75. En effet, aucun des dieux célestes ne franchira les limites des cieux pour descendre sur terre. L’homme, cependant, s’élève jusqu’au ciel et embrasse son étendue ; il connaît aussi bien la sublimité des cieux que les choses qui sont en dessous. Il assimile tout avec exactitude, et, par-dessus tout, il n’a pas besoin de quitter la terre pour s’élever dans les cieux. Telle est l’ampleur et l’étendue de ce que sa conscience saisit.

76. C’est pourquoi, osons le dire : l’homme terrestre est un dieu mortel, le dieu céleste est un homme immortel.

77. Et c’est pourquoi : tout se manifeste au moyen de ces deux entités : le Monde et l’homme, mais toutes choses émanent de l’Unique.

 

47. Tat : Dieu est-il dans la matière, père ?

48. Hermès : Si la matière existait en dehors de Dieu, mon fils, quelle place voudrais-tu lui donner ? Car tant qu’elle n’aurait pas été mise en activité, que serait-elle d’autre qu’une masse confuse ? Et si elle doit être mise en activité, par qui le serait-elle ? Car nous avons dit que les forces actives sont les créations de Dieu. De qui tous les êtres vivants reçoivent-ils la vie ? À qui les immortels doivent-ils leur immortalité ? Qui provoque le changement de tous ce qui est changeant ?

49. Que tu parles de la matière, ou du corps, ou du principe des choses, sache que ce sont-là des effets de la Force de Dieu ; l’effet de la force dans la matière forme la matérialité ; l’effet de la force dans les corps forme le corporel ; l’effet de la force dans le principe, détermine l’essence. Tout ceci est dieu, l’Univers. 50. Il n’est rien dans l’Univers qui ne soit Dieu. C’est pourquoi les concepts de grandeur, de lieu, de propriété, de forme ou de temps ne permettent pas de décrire Dieu ; car Dieu est l’Univers et, en tant que tel, il est tout et renferme tout. Adore cette parole, mon fils et vénère-la : il n’y a qu’une seule religion, qu’une seule façon de servir et d’honorer Dieu, c’est de ne pas faire le mal.

 

26. Tat : Ai-je en moi des tortionnaires, Père ?

27. Hermès : Et ils sont en grand nombre, mon fils, un nombre hallucinant !

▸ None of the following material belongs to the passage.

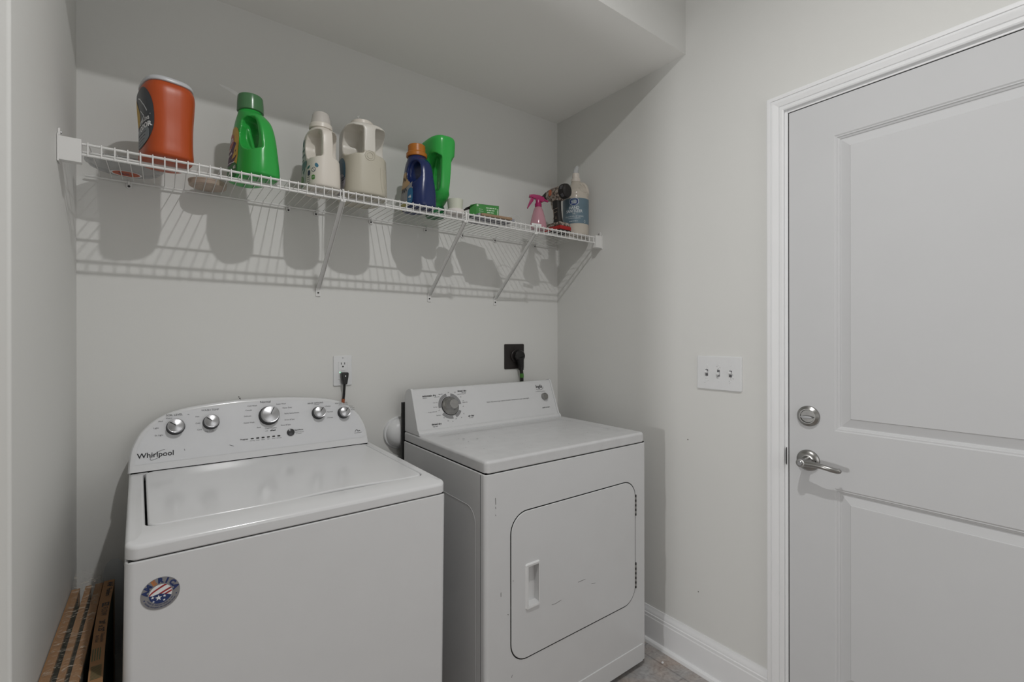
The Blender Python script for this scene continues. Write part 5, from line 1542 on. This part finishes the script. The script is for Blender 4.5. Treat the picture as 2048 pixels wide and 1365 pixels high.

28. Tat : Je ne les connais pas, Père.

29. Hermès : Cette ignorance elle-même est le premier châtiment, mon fils, le deuxième est le chagrin et la souffrance, le troisième, le manque de mesure, le quatrième, la convoitise, le cinquième, l’injustice, le sixième, l’avarice, le septième, la fausseté, le huitième, la jalousie, le neuvième la ruse, le dixième la colère, le onzième, l’irréflexion, le douzième la méchanceté. Ces châtiments sont au nombre de douze, à la suite desquels s’en trouvent beaucoup d’autres qui, dans la prison du corps, contraignent l’homme, en raison de sa nature, à souffrir de l’activité des sens. Lorsque Dieu a pitié de quelqu’un, ces châtiments diminuent cependant, encore que ce ne soit pas complètement. Et c’est cela qui explique la nature et le sens de la renaissance !

30. Fais maintenant silence, mon fils, écoute avec respect et reconnaissance. La miséricorde divine ne tardera pas à devenir notre partage.

31. Réjouis-toi, mon fils, maintenant les Forces de Dieu te purifient pleinement pour la liaison avec les éléments de la Parole. La Connaissance de Dieu nous parvient et par elle l’ignorance est repoussée. La Gnose de la joie nous parvient et par elle la souffrance fuit. La Force que j’évoque après la Joie est l’Humilité. O Force merveilleuse ! Recevons-la dans l’allégresse, mon fils : vois comme en venant elle chasse le manque de mesure ! En quatrième lieu, je nomme la Maîtrise de soi, la Force qui s’oppose à la convoitise. Et cette étape, mon fils, est le soutien de l’honnêteté : car vois comme sans tarder elle repousse l’injustice. Ainsi nous devenons justes maintenant que l’injustice a disparu. La sixième Force que j’appelle sur nous est celle qui lutte contre l’avarice, à savoir la Bonté, qui se transmet aux autres. Et lorsque la fausseté a disparu, j’évoque encore la Vérité : car la jalousie s’écarte alors de nous et le Bien, accompagné de la Vie et de la Lumière, suit la Vérité ; et aucun châtiment de l’obscurité ne nous affecte plus ; repoussés, en effet, ils fuient à la hâte.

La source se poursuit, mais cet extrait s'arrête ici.